Fuat Özgür Çalapkulu, the man who wrote the tweet on March 17, is the head of the AKP in the southeastern province of Siirt. He was responding to Erdogan’s opponents who object to the Turkish leader’s plan to change Turkey’s government from a parliamentary system to a presidential system. Erdogan would be the leader, thus giving him more power.

Erdogan’s main criticism came from Selahattin Demirtaş, pro-Kurdish Peoples’ Democratic Party (HDP) Co-Chair, who said his party “will never let you [Erdogan] be president” in such a proposed system of government. Çalapkulu was mainly countering this statement with his tweet and also referred to past comments by Erdogan opponents that the leader could not even be a village headman (muhtar).

Çalapkulu backed off his words, however, after receiving harsh reactions because of them. On March 19, he changed his Twitter account to private so that only confirmed followers can see his comments and released a written statement saying he had a different meaning for the term caliph.

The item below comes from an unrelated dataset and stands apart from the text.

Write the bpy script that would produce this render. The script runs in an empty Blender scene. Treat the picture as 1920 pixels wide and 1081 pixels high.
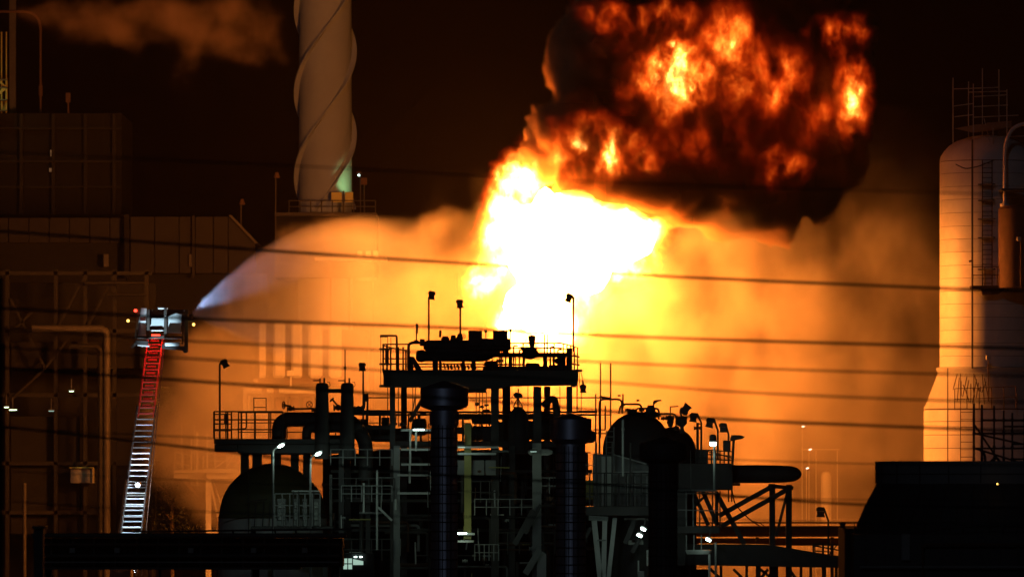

Part of his statement reads, “I use this word to refer to a leader who has command of all the problems, institutions and administration of his country; a leader who is the independent and powerful voice of the world’s downtrodden; the protector of the oppressed; a good, successful, pioneering and visionary leader.”

It is possible that Çalapkulu did not mean to use the title caliph with its full religious connotations or was being facetious, but the tweet is worth noting given Turkey’s increasing Islamic identity and pivot away from the West under Erdogan’s rule.

More importantly, the AKP official is not the first person to refer to Erdogan as a caliph, in jest or not. Some of Erdogan’s followers have called him this title before and essentially pledged allegiance to him like many have been doing recently to Abu Baker al-Baghdadi, leader of the Islamic State of Iraq and al-Sham (ISIS).

Furthermore, Yusuf al-Qaradawi, one of the most influential clerics in Sunni Islam and spiritual leader of the Muslim Brotherhood, has said that Istanbul, Turkey is the capital of the coming caliphate and has suggested that Erdogan is blessed by Allah and could be the one to lead the Islamic world order.

Çalapkulu may have been joking or using caliph in a non-literal way, but in its full context the AKP official’s tweet is part of a larger narrative where Turkey is becoming more Islamic and identified, at least by some, as a central part of a future caliphate. In fact, Erdogan and the AKP have actually perpetuated this image and a neo-Ottoman atmosphere. Erdogan’s religious-based policies and centralization of power are helping in this endeavor.